### AVAILABLE DATA

******

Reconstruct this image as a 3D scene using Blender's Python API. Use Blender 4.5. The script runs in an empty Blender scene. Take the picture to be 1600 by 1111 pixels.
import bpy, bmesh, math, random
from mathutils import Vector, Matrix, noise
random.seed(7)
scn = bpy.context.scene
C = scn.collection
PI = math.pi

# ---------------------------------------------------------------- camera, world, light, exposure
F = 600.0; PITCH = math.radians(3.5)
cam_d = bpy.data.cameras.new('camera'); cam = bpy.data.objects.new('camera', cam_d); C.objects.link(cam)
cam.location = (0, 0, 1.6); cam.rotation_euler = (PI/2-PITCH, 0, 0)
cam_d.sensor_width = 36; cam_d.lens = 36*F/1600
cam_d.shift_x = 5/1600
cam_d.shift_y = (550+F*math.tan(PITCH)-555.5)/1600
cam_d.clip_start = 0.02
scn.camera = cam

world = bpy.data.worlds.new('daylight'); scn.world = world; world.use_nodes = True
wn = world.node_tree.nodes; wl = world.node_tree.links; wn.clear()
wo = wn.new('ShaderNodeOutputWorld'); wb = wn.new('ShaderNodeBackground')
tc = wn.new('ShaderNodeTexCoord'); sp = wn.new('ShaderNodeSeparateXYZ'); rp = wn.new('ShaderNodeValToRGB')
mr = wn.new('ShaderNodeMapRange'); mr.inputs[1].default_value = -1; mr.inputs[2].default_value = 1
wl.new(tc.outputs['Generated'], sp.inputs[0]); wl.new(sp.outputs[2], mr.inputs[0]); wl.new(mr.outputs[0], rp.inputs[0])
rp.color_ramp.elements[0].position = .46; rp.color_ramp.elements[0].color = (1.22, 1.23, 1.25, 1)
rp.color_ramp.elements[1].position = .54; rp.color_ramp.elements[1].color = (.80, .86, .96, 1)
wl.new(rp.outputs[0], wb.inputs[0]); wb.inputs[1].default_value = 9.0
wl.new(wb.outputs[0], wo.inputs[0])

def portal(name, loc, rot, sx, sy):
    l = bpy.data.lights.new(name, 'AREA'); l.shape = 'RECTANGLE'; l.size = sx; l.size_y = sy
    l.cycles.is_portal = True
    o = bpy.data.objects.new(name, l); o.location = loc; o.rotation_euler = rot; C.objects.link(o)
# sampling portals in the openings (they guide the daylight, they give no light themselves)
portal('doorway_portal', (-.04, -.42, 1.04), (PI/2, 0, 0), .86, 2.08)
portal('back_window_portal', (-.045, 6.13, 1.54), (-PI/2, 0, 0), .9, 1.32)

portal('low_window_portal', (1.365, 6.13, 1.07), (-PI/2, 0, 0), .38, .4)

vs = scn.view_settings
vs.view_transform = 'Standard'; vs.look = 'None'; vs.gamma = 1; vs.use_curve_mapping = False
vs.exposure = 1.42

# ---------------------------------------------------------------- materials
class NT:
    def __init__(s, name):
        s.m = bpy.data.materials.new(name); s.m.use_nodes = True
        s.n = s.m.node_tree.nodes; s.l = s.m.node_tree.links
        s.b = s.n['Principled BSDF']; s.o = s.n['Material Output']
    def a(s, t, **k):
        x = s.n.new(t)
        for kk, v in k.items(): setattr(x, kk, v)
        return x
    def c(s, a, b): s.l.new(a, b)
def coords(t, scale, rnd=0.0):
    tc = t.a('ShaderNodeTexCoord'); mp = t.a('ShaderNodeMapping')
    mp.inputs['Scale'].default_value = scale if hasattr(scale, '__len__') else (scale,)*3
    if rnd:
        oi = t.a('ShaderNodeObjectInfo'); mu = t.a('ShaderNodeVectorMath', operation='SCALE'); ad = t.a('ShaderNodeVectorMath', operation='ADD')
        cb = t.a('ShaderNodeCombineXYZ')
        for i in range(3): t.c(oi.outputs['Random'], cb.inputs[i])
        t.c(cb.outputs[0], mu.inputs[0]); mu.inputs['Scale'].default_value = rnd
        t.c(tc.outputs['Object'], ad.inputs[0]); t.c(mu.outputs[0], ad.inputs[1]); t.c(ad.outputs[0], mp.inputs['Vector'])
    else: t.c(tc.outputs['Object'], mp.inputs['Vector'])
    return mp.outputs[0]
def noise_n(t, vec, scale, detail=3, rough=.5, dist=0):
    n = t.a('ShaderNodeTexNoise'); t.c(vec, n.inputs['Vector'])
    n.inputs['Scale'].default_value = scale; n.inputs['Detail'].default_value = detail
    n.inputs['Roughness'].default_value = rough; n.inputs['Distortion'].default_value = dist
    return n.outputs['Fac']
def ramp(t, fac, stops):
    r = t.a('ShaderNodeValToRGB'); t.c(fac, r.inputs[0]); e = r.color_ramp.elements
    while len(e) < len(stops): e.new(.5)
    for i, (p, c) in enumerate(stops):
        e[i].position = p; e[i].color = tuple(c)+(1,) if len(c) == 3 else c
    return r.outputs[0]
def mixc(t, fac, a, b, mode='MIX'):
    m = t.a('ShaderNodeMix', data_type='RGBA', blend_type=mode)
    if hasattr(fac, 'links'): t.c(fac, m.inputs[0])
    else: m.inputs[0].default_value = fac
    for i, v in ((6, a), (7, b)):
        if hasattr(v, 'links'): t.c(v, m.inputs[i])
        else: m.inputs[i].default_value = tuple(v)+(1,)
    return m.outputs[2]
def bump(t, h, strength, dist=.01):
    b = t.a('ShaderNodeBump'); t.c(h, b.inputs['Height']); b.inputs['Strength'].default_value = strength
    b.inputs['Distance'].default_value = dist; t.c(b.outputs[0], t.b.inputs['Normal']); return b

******

### INSTRUCTIONS FOR THE TASK
Reproduce every line of the data verbatim.

### RESULT OF THE TASK
Reconstruct this image as a 3D scene using Blender's Python API. Use Blender 4.5. The script runs in an empty Blender scene. Take the picture to be 1600 by 1111 pixels.
import bpy, bmesh, math, random
from mathutils import Vector, Matrix, noise
random.seed(7)
scn = bpy.context.scene
C = scn.collection
PI = math.pi

# ---------------------------------------------------------------- camera, world, light, exposure
F = 600.0; PITCH = math.radians(3.5)
cam_d = bpy.data.cameras.new('camera'); cam = bpy.data.objects.new('camera', cam_d); C.objects.link(cam)
cam.location = (0, 0, 1.6); cam.rotation_euler = (PI/2-PITCH, 0, 0)
cam_d.sensor_width = 36; cam_d.lens = 36*F/1600
cam_d.shift_x = 5/1600
cam_d.shift_y = (550+F*math.tan(PITCH)-555.5)/1600
cam_d.clip_start = 0.02
scn.camera = cam

world = bpy.data.worlds.new('daylight'); scn.world = world; world.use_nodes = True
wn = world.node_tree.nodes; wl = world.node_tree.links; wn.clear()
wo = wn.new('ShaderNodeOutputWorld'); wb = wn.new('ShaderNodeBackground')
tc = wn.new('ShaderNodeTexCoord'); sp = wn.new('ShaderNodeSeparateXYZ'); rp = wn.new('ShaderNodeValToRGB')
mr = wn.new('ShaderNodeMapRange'); mr.inputs[1].default_value = -1; mr.inputs[2].default_value = 1
wl.new(tc.outputs['Generated'], sp.inputs[0]); wl.new(sp.outputs[2], mr.inputs[0]); wl.new(mr.outputs[0], rp.inputs[0])
rp.color_ramp.elements[0].position = .46; rp.color_ramp.elements[0].color = (1.22, 1.23, 1.25, 1)
rp.color_ramp.elements[1].position = .54; rp.color_ramp.elements[1].color = (.80, .86, .96, 1)
wl.new(rp.outputs[0], wb.inputs[0]); wb.inputs[1].default_value = 9.0
wl.new(wb.outputs[0], wo.inputs[0])

def portal(name, loc, rot, sx, sy):
    l = bpy.data.lights.new(name, 'AREA'); l.shape = 'RECTANGLE'; l.size = sx; l.size_y = sy
    l.cycles.is_portal = True
    o = bpy.data.objects.new(name, l); o.location = loc; o.rotation_euler = rot; C.objects.link(o)
# sampling portals in the openings (they guide the daylight, they give no light themselves)
portal('doorway_portal', (-.04, -.42, 1.04), (PI/2, 0, 0), .86, 2.08)
portal('back_window_portal', (-.045, 6.13, 1.54), (-PI/2, 0, 0), .9, 1.32)

portal('low_window_portal', (1.365, 6.13, 1.07), (-PI/2, 0, 0), .38, .4)

vs = scn.view_settings
vs.view_transform = 'Standard'; vs.look = 'None'; vs.gamma = 1; vs.use_curve_mapping = False
vs.exposure = 1.42

# ---------------------------------------------------------------- materials
class NT:
    def __init__(s, name):
        s.m = bpy.data.materials.new(name); s.m.use_nodes = True
        s.n = s.m.node_tree.nodes; s.l = s.m.node_tree.links
        s.b = s.n['Principled BSDF']; s.o = s.n['Material Output']
    def a(s, t, **k):
        x = s.n.new(t)
        for kk, v in k.items(): setattr(x, kk, v)
        return x
    def c(s, a, b): s.l.new(a, b)
def coords(t, scale, rnd=0.0):
    tc = t.a('ShaderNodeTexCoord'); mp = t.a('ShaderNodeMapping')
    mp.inputs['Scale'].default_value = scale if hasattr(scale, '__len__') else (scale,)*3
    if rnd:
        oi = t.a('ShaderNodeObjectInfo'); mu = t.a('ShaderNodeVectorMath', operation='SCALE'); ad = t.a('ShaderNodeVectorMath', operation='ADD')
        cb = t.a('ShaderNodeCombineXYZ')
        for i in range(3): t.c(oi.outputs['Random'], cb.inputs[i])
        t.c(cb.outputs[0], mu.inputs[0]); mu.inputs['Scale'].default_value = rnd
        t.c(tc.outputs['Object'], ad.inputs[0]); t.c(mu.outputs[0], ad.inputs[1]); t.c(ad.outputs[0], mp.inputs['Vector'])
    else: t.c(tc.outputs['Object'], mp.inputs['Vector'])
    return mp.outputs[0]
def noise_n(t, vec, scale, detail=3, rough=.5, dist=0):
    n = t.a('ShaderNodeTexNoise'); t.c(vec, n.inputs['Vector'])
    n.inputs['Scale'].default_value = scale; n.inputs['Detail'].default_value = detail
    n.inputs['Roughness'].default_value = rough; n.inputs['Distortion'].default_value = dist
    return n.outputs['Fac']
def ramp(t, fac, stops):
    r = t.a('ShaderNodeValToRGB'); t.c(fac, r.inputs[0]); e = r.color_ramp.elements
    while len(e) < len(stops): e.new(.5)
    for i, (p, c) in enumerate(stops):
        e[i].position = p; e[i].color = tuple(c)+(1,) if len(c) == 3 else c
    return r.outputs[0]
def mixc(t, fac, a, b, mode='MIX'):
    m = t.a('ShaderNodeMix', data_type='RGBA', blend_type=mode)
    if hasattr(fac, 'links'): t.c(fac, m.inputs[0])
    else: m.inputs[0].default_value = fac
    for i, v in ((6, a), (7, b)):
        if hasattr(v, 'links'): t.c(v, m.inputs[i])
        else: m.inputs[i].default_value = tuple(v)+(1,)
    return m.outputs[2]
def bump(t, h, strength, dist=.01):
    b = t.a('ShaderNodeBump'); t.c(h, b.inputs['Height']); b.inputs['Strength'].default_value = strength
    b.inputs['Distance'].default_value = dist; t.c(b.outputs[0], t.b.inputs['Normal']); return b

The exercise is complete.